Benchmarks help remodelers evaluate their company's performance. Some benchmarks are averages, some represent reasonable targets, still others set thresholds. The danger, however, is that a benchmark that is meaningful for most companies may not be appropriate for some.

Marketing expenditures is a good example. Introduced in 1998, the benchmark was set at 3% of total revenue. Although this number holds true for many full-service remodelers, it's too high for most small companies, and it's quite low for replacement contractors, who often spend 10% or more of total revenue on marketing. Pegging your marketing budget to total sales revenue may not be the most useful way to think about it.

In fact, Joaquin Erazo, vice president of marketing for Case Design/Remodeling, turns this benchmark on its head. “How much money you spend on marketing is a major factor in how much revenue you'll earn,” says Erazo. By determining how many leads were needed to generate past revenue, Erazo can determine the cost per lead and predict how much he'll need to spend to reach future revenue goals. “Look at history first,” says Erazo. “Past performance is the best indicator of future performance.”

Let's say, for example, your company took in $1 million in 2004 and you want to up that amount to $1.3 million in 2005 (see box at right). Assuming an average job size of $25,000, you'll need to perform 52 jobs in 2005 to hit your revenue target ($1.3 million ÷ $25,000 per job). If you sell one prospect in three, to land that many jobs you'll need to generate 158 leads (52 jobs ÷ 0.33 close rate). If you spent $125 per lead in 2004 on marketing, you'll need to spend $19,750 ($125 x 158 leads) on marketing in 2005 to generate the additional $300,000 in revenue.

That's just one scenario. Changing any one of the variables creates other options. You could improve your close rate in 2005, for example, either by improving your sales presentation or by pursuing better qualified leads, or both. Boosting your close rate from 0.33 to 0.4 means you'll only need 130 leads, saving you as much as $3,500 in marketing costs.

Likewise, landing higher-priced projects also changes the equation. If you focused on projects averaging $30,000 instead of $25,000, you would need to generate just 43 jobs.

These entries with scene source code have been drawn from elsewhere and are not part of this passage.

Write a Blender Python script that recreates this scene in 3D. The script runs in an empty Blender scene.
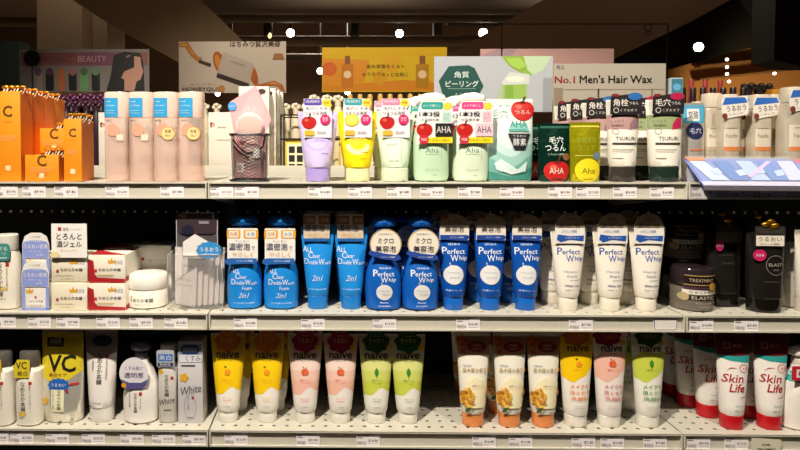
import bpy, bmesh, math, random
from mathutils import Vector, Matrix
random.seed(7)
C = bpy.context.scene.collection
SC = bpy.context.scene
# ------------------------------------------------------------ camera model
F = 594.0; CXP, CYP = 315.0, 168.0; PITCH = 0.030; YAW = 0.017
CAM = Vector((0, -1.13, 1.35))
RM = Matrix.Rotation(YAW, 3, 'Z') @ Matrix.Rotation(math.pi/2-PITCH, 3, 'X')
def ray(px, py):
    return RM @ Vector(((px-CXP)/F, -(py-CYP)/F, -1))
def at(px, py, Y):
    d = ray(px, py); t = (Y-CAM.y)/d.y
    return CAM + d*t
cam = bpy.data.cameras.new('camera'); co = bpy.data.objects.new('camera', cam); C.objects.link(co)
co.location = CAM; co.rotation_euler = RM.to_euler()
cam.sensor_width = 36; cam.lens = F/800*36; cam.shift_x = (400-CXP)/800; cam.shift_y = -(225-CYP)/800
cam.clip_start = 0.02; SC.camera = co
ZT = at(450, 182.6, 0).z; ZM = at(450, 315.0, 0).z; ZB = at(450, 432.8, 0).z
SHELF = {'t': ZT, 'm': ZM, 'b': ZB}; PY = {'t': 181, 'm': 311, 'b': 424}
XL = at(208, 315, 0).x; XR = at(686, 315, 0).x; BAY = XR-XL
U = 0.00199
# ------------------------------------------------------------ materials
def lin(h):
    h = h.lstrip('#'); r = [int(h[i:i+2], 16)/255 for i in (0, 2, 4)]
    return [((c+0.055)/1.055)**2.4 if c > 0.04045 else c/12.92 for c in r]+[1]
DEPTH = {}
nf = lambda px, q=.77: 1/math.sqrt(1+q*((px-315)/594)**2)
MATS = {}
def mat(col, kind='plastic'):
    """procedural material; kind chooses the finish"""
    key = (col, kind)
    if key in MATS: return MATS[key]
    m = bpy.data.materials.new('%s_%s' % (kind, col.strip('#'))); m.use_nodes = True
    nt = m.node_tree; b = nt.nodes['Principled BSDF']; c = lin(col)
    b.inputs['Base Color'].default_value = c
    rough = {'plastic': .32, 'paper': .62, 'matte': .85, 'gloss': .12, 'metal': .3, 'paint': .42, 'foil': .25, 'ink': .5}.get(kind, .4)
    b.inputs['Roughness'].default_value = rough
    if kind in ('metal', 'foil'): b.inputs['Metallic'].default_value = .9 if kind == 'metal' else .6
    if kind in ('paint', 'matte', 'foil', 'plastic'):
        tc = nt.nodes.new('ShaderNodeTexCoord'); n = nt.nodes.new('ShaderNodeTexNoise')
        n.inputs['Scale'].default_value = {'paint': 60, 'matte': 5, 'foil': 45, 'plastic': 25}[kind]
        n.inputs['Detail'].default_value = 3
        nt.links.new(tc.outputs['Object'], n.inputs['Vector'])
        if kind == 'foil':
            bp = nt.nodes.new('ShaderNodeBump'); bp.inputs['Strength'].default_value = .5; bp.inputs['Distance'].default_value = .004
            nt.links.new(n.outputs['Fac'], bp.inputs['Height']); nt.links.new(bp.outputs['Normal'], b.inputs['Normal'])
        else:
            mr = nt.nodes.new('ShaderNodeMapRange'); mr.inputs['To Min'].default_value = rough-.06; mr.inputs['To Max'].default_value = rough+.08
            nt.links.new(n.outputs['Fac'], mr.inputs['Value']); nt.links.new(mr.outputs['Result'], b.inputs['Roughness'])
    if kind.startswith('clear'):           # thin clear plastic: clearNN = opacity in percent
        op = int(kind[5:] or 25)/100
        b.inputs['Roughness'].default_value = .12
        tr = nt.nodes.new('ShaderNodeBsdfTransparent'); tr.inputs['Color'].default_value = [min(1, .55+.45*v) for v in c[:3]]+[1]
        mx = nt.nodes.new('ShaderNodeMixShader'); mx.inputs[0].default_value = op
        out = nt.nodes['Material Output']
        nt.links.new(tr.outputs[0], mx.inputs[1]); nt.links.new(b.outputs[0], mx.inputs[2]); nt.links.new(mx.outputs[0], out.inputs[0])
    if kind.startswith('glow'):
        b.inputs['Emission Color'].default_value = c; b.inputs['Emission Strength'].default_value = float(kind[4:] or 5)
    MATS[key] = m; return m
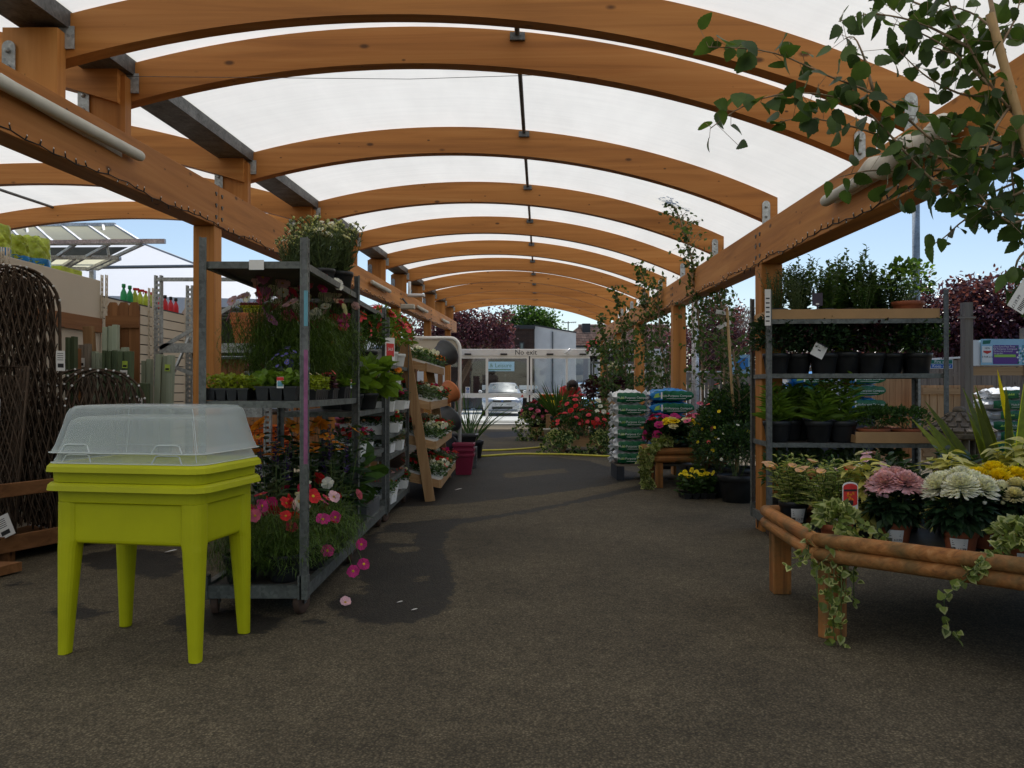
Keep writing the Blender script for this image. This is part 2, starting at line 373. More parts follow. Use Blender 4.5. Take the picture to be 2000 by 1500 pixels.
    def text(s, txt, size, o, x, y, mat=0):
        v, f = text_geo(txt); o = np.array(o, float); x = nrm(x); y = nrm(y)
        return s.add(o + size * (v[:, :1] * x + v[:, 1:] * y), f, mat)
    def quad(s, a, b, c, d, mat=0): return s.add([a, b, c, d], np.array([(0, 1, 2, 3)]), mat)
    def leaves(s, P, D, N, L, W, mat=0, prof=((0.3, 0.5), (0.68, 0.4)), fold=0.25, droop=0.15):
        P = np.asarray(P, float).reshape(-1, 3); n = len(P)
        if n == 0: return s
        D = nrm(np.broadcast_to(D, (n, 3))); N = np.broadcast_to(np.asarray(N, float), (n, 3))
        S = nrm(np.cross(D, N)); N = np.cross(S, D)
        L = np.broadcast_to(L, (n,))[:, None]; W = np.broadcast_to(W, (n,))[:, None]
        (y1, w1), (y2, w2) = prof
        def pt(y, wx): return P + D * L * y + S * W * wx + N * (abs(wx) * W * fold - droop * L * y * y)
        V = np.stack([pt(0, 0.04), pt(y1, w1), pt(y2, w2), pt(1, 0), pt(y2, -w2), pt(y1, -w1), pt(0, -0.04)], 1)
        b = np.arange(n)[:, None] * 7
        F = np.concatenate([b + np.array([0, 1, 2, 3]), b + np.array([0, 3, 4, 5]), ], 0)
        F3 = b + np.array([0, 5, 6])
        n0 = s.n
        s.add(V.reshape(-1, 3), F, mat, False); s.F.append((F3 + n0, mat, False))
        return s
    def fine(s, P, D, N, L, W, mat=0, peak=.36, fold=.18, droop=.25, serr=.06, rim=None):
        # a leaf with a curved, toothed outline and a midrib fold
        P = np.asarray(P, float).reshape(-1, 3); n = len(P); D = nrm(np.broadcast_to(D, (n, 3))); N = np.broadcast_to(np.asarray(N, float), (n, 3))
        S = nrm(np.cross(D, N)); N = np.cross(S, D); L = np.broadcast_to(L, (n,))[:, None]; W = np.broadcast_to(W, (n,))[:, None]
        ts = np.array([0, .04, .1, .18, .26, .34, .42, .5, .58, .66, .74, .82, .89, .95, 1]); curl = rng.normal(0, .12, (n, 1)); rows = []
        for i, t in enumerate(ts):
            e = math.log(.5) / math.log(peak); w_ = math.sin(PI * t ** e) ** .8 * .5 if 0 < t < 1 else (.012 if t == 0 else 0)
            w_ *= 1 + serr * (1 if i % 2 else -1) * (0 < t < 1)
            c = P + D * L * t - N * L * (droop * t * t) + S * L * curl * t * t
            rows.append(np.stack([c - S * W * w_ + N * W * w_ * fold, c, c + S * W * w_ + N * W * w_ * fold], 1))
        V = np.stack(rows, 1).reshape(-1, 3); m = len(ts); b = np.arange(n)[:, None, None, None] * m * 3; k = np.arange(m - 1)[None, :, None, None] * 3; j = np.arange(2)[None, None, :, None]
        return s.add(V, (b + k + j + np.array([0, 1, 4, 3])).reshape(-1, 4), mat, True)
    def straps(s, P, D, L, W, bend, mat=0, seg=5, fold=0.0, up=(0, 0, 1), taper=0.9, base=0.55):
        P = np.asarray(P, float).reshape(-1, 3); n = len(P); D = nrm(np.broadcast_to(D, (n, 3)))
        L = np.broadcast_to(L, (n,)); W = np.broadcast_to(W, (n,)); bend = np.broadcast_to(bend, (n,))
        up = np.array(up, float); S = nrm(np.cross(D, up + rng.normal(0, 0.02, (n, 3))))
        out = nrm(D * np.array([1, 1, 0]) + 1e-4)
        rows = []
        for t in np.linspace(0, 1, seg + 1):
            c = P + D * (L * t)[:, None] + (out * 0.5 - up * 1.0) * (bend * L * t * t)[:, None]
            wd = W * (base + (1 - base) * math.sin(min(t * 1.6, 1) * PI / 2)) * (1 - taper * max(0, (t - 0.45) / 0.55) ** 1.6) / 2
            rows.append(np.stack([c - S * wd[:, None], c + S * wd[:, None]], 1))
        V = np.stack(rows, 1).reshape(-1, 3)  # n, seg+1, 2
        b = (np.arange(n)[:, None, None] * (seg + 1) * 2); k = np.arange(seg)[None, :, None] * 2
        F = (b + k + np.array([0, 1, 3, 2])).reshape(-1, 4)
        return s.add(V, F, mat, True)
    def rosettes(s, C, N, Rr, n=6, mat=0, wr=0.7, cup=0.25, cmat=None, cr=0.22, prof=((0.45, 0.4), (0.8, 0.5)), layers=1):
        C = np.asarray(C, float).reshape(-1, 3); m = len(C)
        if m == 0: return s
        N = nrm(np.broadcast_to(N, (m, 3))); Rr = np.broadcast_to(Rr, (m,))
        ref = nrm(rng.normal(0, 1, (m, 3))); A = nrm(np.cross(N, ref)); B = np.cross(N, A)
        for l in range(layers):
            for k in range(n):
                t = 2 * PI * (k + 0.5 * l) / n + rng.uniform(-0.12, 0.12, m)[:, None]
                cu = cup + 0.45 * l
                D = np.cos(t) * A + np.sin(t) * B + N * cu
                rr = Rr * (1 - 0.28 * l) * rng.uniform(0.9, 1.08, m)
                s.leaves(C + N * (0.03 * l) * Rr[:, None], D, N, rr, rr * wr * 2 * math.sin(PI / n) * 1.3, mat, prof, 0.12, 0.12)
        if cmat is not None:
            t = np.arange(6) * 2 * PI / 6
            ring = np.cos(t)[None, :, None] * A[:, None] + np.sin(t)[None, :, None] * B[:, None]
            V = np.concatenate([C[:, None] + ring * (Rr * cr)[:, None, None] + N[:, None] * (Rr * 0.08)[:, None, None], (C + N * (Rr * (0.08 + cr * 0.5))[:, None])[:, None]], 1)
            b = np.arange(m)[:, None, None] * 7; k = np.arange(6)
            F = (b + np.stack([k, (k + 1) % 6, np.full(6, 6)], -1)[None]).reshape(-1, 3)
            s.add(V.reshape(-1, 3), F, cmat, True)
        return s
    def mesh(s, name, mats):
        V = np.concatenate(s.V) if s.V else np.zeros((0, 3))
        me = bpy.data.meshes.new(name)
        me.vertices.add(len(V)); me.vertices.foreach_set('co', V.astype(np.float32).ravel())
        tot = sum(len(f) for f, _, _ in s.F); nl = sum(f.size for f, _, _ in s.F)
        me.loops.add(nl); me.polygons.add(tot)
        if tot:
            me.loops.foreach_set('vertex_index', np.concatenate([f.ravel() for f, _, _ in s.F]).astype(np.int32))
            sizes = np.concatenate([np.full(len(f), f.shape[1]) for f, _, _ in s.F])
            me.polygons.foreach_set('loop_start', np.concatenate([[0], np.cumsum(sizes)[:-1]]).astype(np.int32))
            me.polygons.foreach_set('material_index', np.concatenate([np.full(len(f), m) for f, m, _ in s.F]).astype(np.int32))
            me.polygons.foreach_set('use_smooth', np.concatenate([np.full(len(f), sm) for f, _, sm in s.F]))
        for m in mats: me.materials.append(MATS[m])
        me.update(calc_edges=True)
        return me
    def build(s, name, mats, parent=None, world=True, bevel=0):
        if isinstance(mats, str): mats = [mats]
        return link(name, s.mesh(name, mats), parent, world, bevel)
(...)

At a close rate of 0.33, you'll need the same 130 leads, with the same savings in marketing costs. Combine higher-priced jobs with a better close rate, and your marketing picture changes again. Selling 43 jobs at an average of $30,000 with a close rate of 0.4 requires just 108 leads. At $125 per lead, that's $13,500, less than you spent last year.

An oversimplification? Sure it is. But it makes two important points. First, as Erazo points out, “There are too many variables to use a percentage of sales to determine a marketing budget. You may spend the same as last year, you might spend more — it's not necessarily a direct relationship to revenue.” Second, it points up the value of measurement. The more data you have about how your company performs and how much it spends, the better you'll be able to set realistic goals for growth and evaluate next steps.